Work to do:
Copy exactly the lines that run from the top of the listing to the line containing "for o in list(D.objects): D.objects.remove(o)", both ends included, and omit the pictures.

Information supplied:
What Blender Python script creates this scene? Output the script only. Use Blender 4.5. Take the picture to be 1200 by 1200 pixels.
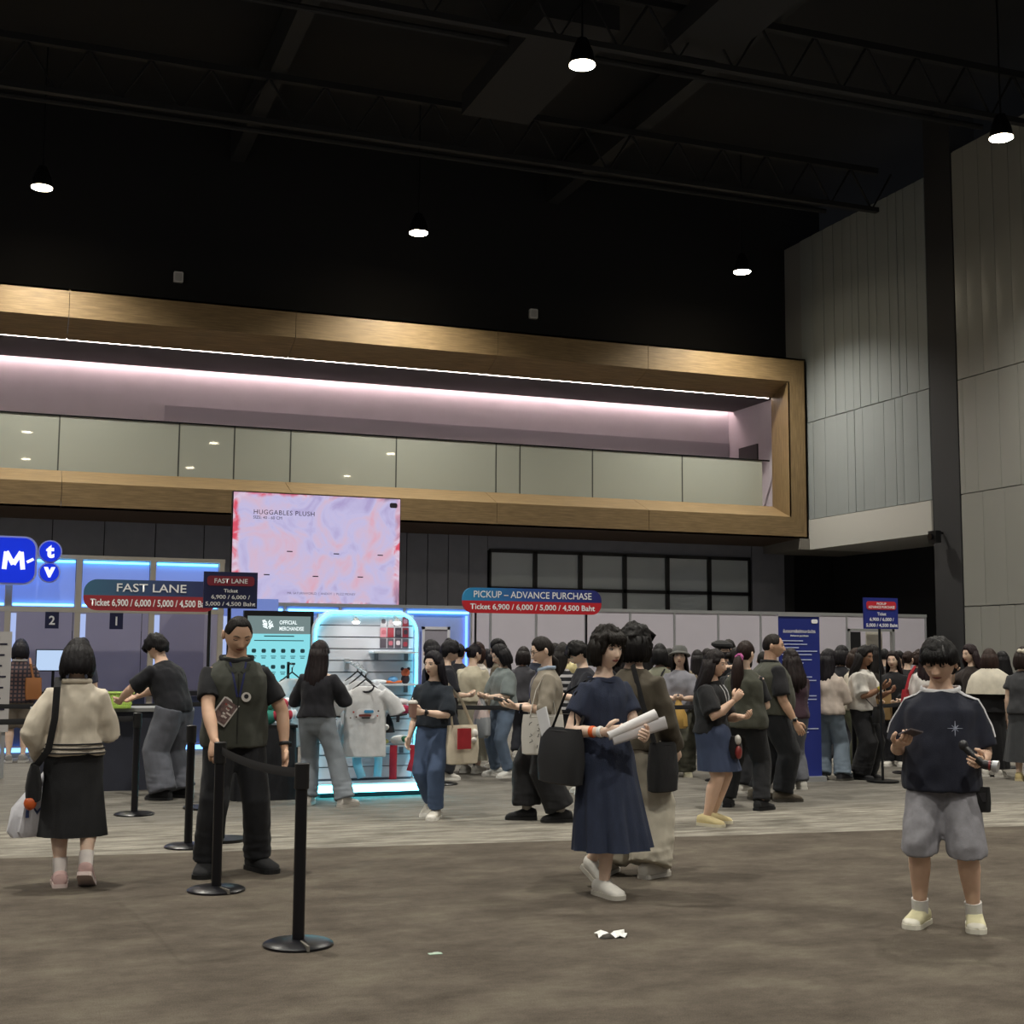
import bpy, math, random
from math import sin, cos, pi, radians, sqrt, atan2, exp
from mathutils import Vector as V, Matrix, noise
random.seed(7)
D = bpy.data
SC = bpy.context.scene
COL = SC.collection
for o in list(D.objects): D.objects.remove(o)

# ---------------------------------------------------------------- camera
RX = V((0.93653, -0.04235, -0.34803)); RY = V((-0.35053, -0.09596, -0.93162)); 
RX.normalize(); RY = (RY - RX*RX.dot(RY)).normalized(); RZ = RX.cross(RY)
CAMH = 1.55; FPX = 1551.0
cd = D.cameras.new('camera'); cam = D.objects.new('camera', cd); COL.objects.link(cam)
cd.sensor_width = 36; cd.lens = 36*FPX/1200; cd.clip_end = 300; cd.clip_start = .05
M3 = Matrix((RX, RY, RZ))
cam.matrix_world = Matrix.Translation((0, 0, CAMH)) @ M3.to_4x4()
SC.camera = cam
# ---------------------------------------------------------------- world, exposure
SC.view_settings.view_transform = 'Standard'; SC.view_settings.look = 'None'
SC.view_settings.exposure = 0.14; SC.view_settings.gamma = 1.0; SC.view_settings.use_curve_mapping = False
W = D.worlds.new('World'); SC.world = W; W.use_nodes = True
W.node_tree.nodes['Background'].inputs[0].default_value = (.85, .9, 1, 1)
W.node_tree.nodes['Background'].inputs[1].default_value = 0.085
LAMP_W = 3000.0          # one ceiling downlight
LAMP_COL = (1.0, .96, .86)

# ---------------------------------------------------------------- measuring helpers (photo pixel -> place)
def ray(x, y): return M3 @ V((x-600, -(y-600), -FPX))
def onY(x, y, Y): d = ray(x, y); return V((0, 0, CAMH)) + d*(Y/d.y)
def gnd(x, y): d = ray(x, y); return V((0, 0, CAMH)) + d*(-CAMH/d.z)
def spot_at(px, Y): p = onY(px, 800, Y); return V((p.x, Y, 0))

# ---------------------------------------------------------------- materials
def lin(c):
    if isinstance(c, str):
        c = c.lstrip('#'); c = [int(c[i:i+2], 16)/255 for i in (0, 2, 4)]
    return tuple((v/12.92 if v <= .04045 else ((v+.055)/1.055)**2.4) for v in c[:3]) + (1,)
MATS = {}
def mat(key, col='#808080', rough=.7, metal=0, bump=0, bscale=200, var=0, vscale=6, stretch=None, emit=None, estr=1, alpha=1, trans=0, spec=.5, sheen=0, coat=0):
    k = (key, str(col))
    if k in MATS: return MATS[k]
    m = D.materials.new(key); m.use_nodes = True; nt = m.node_tree; b = nt.nodes['Principled BSDF']
    c = lin(col); b.inputs['Base Color'].default_value = c
    b.inputs['Roughness'].default_value = rough; b.inputs['Metallic'].default_value = metal
    b.inputs['Specular IOR Level'].default_value = spec; b.inputs['Alpha'].default_value = alpha
    b.inputs['Transmission Weight'].default_value = trans; b.inputs['Coat Weight'].default_value = coat
    if sheen: b.inputs['Sheen Weight'].default_value = sheen
    if emit: b.inputs['Emission Color'].default_value = lin(emit); b.inputs['Emission Strength'].default_value = estr
    if bump or var:
        tc = nt.nodes.new('ShaderNodeTexCoord'); mp = nt.nodes.new('ShaderNodeMapping')
        if stretch: mp.inputs['Scale'].default_value = stretch
        nt.links.new(tc.outputs['Object'], mp.inputs[0])
        if var:
            n = nt.nodes.new('ShaderNodeTexNoise'); n.inputs['Scale'].default_value = vscale; n.inputs['Detail'].default_value = 5
            r = nt.nodes.new('ShaderNodeValToRGB')
            r.color_ramp.elements[0].position = .3; r.color_ramp.elements[1].position = .7
            r.color_ramp.elements[0].color = tuple(v*(1-var) for v in c[:3])+(1,)
            r.color_ramp.elements[1].color = tuple(min(1, v*(1+var)) for v in c[:3])+(1,)
            nt.links.new(mp.outputs[0], n.inputs['Vector']); nt.links.new(n.outputs[0], r.inputs[0]); nt.links.new(r.outputs[0], b.inputs['Base Color'])
        if bump:
            n2 = nt.nodes.new('ShaderNodeTexNoise'); n2.inputs['Scale'].default_value = bscale; n2.inputs['Detail'].default_value = 3
            bp = nt.nodes.new('ShaderNodeBump'); bp.inputs['Strength'].default_value = bump; bp.inputs['Distance'].default_value = .01
            nt.links.new(mp.outputs[0], n2.inputs['Vector']); nt.links.new(n2.outputs[0], bp.inputs['Height']); nt.links.new(bp.outputs[0], b.inputs['Normal'])
    MATS[k] = m; return m
def ramp_node(nt, stops, mode='LINEAR'):
    r = nt.nodes.new('ShaderNodeValToRGB'); cr = r.color_ramp; cr.interpolation = mode
    cr.elements[0].position, cr.elements[0].color = stops[0][0], lin(stops[0][1])
    cr.elements[1].position, cr.elements[1].color = stops[-1][0], lin(stops[-1][1])
    for p, c in stops[1:-1]: e = cr.elements.new(p); e.color = lin(c)
    return r
def wrinkle(m, scale=10, strength=.35, dist=.02, stretch=(1, 1, .6)):
    nt = m.node_tree
    if 'wr' in m: return m
    m['wr'] = 1; b = nt.nodes['Principled BSDF']; tc = nt.nodes.new('ShaderNodeTexCoord'); mp = nt.nodes.new('ShaderNodeMapping'); mp.inputs['Scale'].default_value = stretch; nt.links.new(tc.outputs['Object'], mp.inputs[0])
    n = nt.nodes.new('ShaderNodeTexNoise'); n.inputs['Scale'].default_value = scale; n.inputs['Detail'].default_value = 2; n.inputs['Distortion'].default_value = .3; nt.links.new(mp.outputs[0], n.inputs['Vector'])
    bp = nt.nodes.new('ShaderNodeBump'); bp.inputs['Strength'].default_value = strength; bp.inputs['Distance'].default_value = dist; nt.links.new(n.outputs[0], bp.inputs['Height'])
    old = b.inputs['Normal'].links
    if old: nt.links.new(bp.outputs[0], old[0].from_node.inputs['Normal'])
    else: nt.links.new(bp.outputs[0], b.inputs['Normal'])
    return m
def cloth(col, var=.12, bump=.25): return wrinkle(mat('cloth', col, .9, bump=bump, bscale=260, var=var, vscale=9, sheen=.05))
def paint(col, rough=.6): return mat('paint', col, rough, bump=.05, bscale=120)
def plastic(col, rough=.4): return mat('plastic', col, rough)
def glow(col, s=1.0):
    return mat('glow%g' % s, '#000000', .5, emit=col, estr=s)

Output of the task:
What Blender Python script creates this scene? Output the script only. Use Blender 4.5. Take the picture to be 1200 by 1200 pixels.
import bpy, math, random
from math import sin, cos, pi, radians, sqrt, atan2, exp
from mathutils import Vector as V, Matrix, noise
random.seed(7)
D = bpy.data
SC = bpy.context.scene
COL = SC.collection
for o in list(D.objects): D.objects.remove(o)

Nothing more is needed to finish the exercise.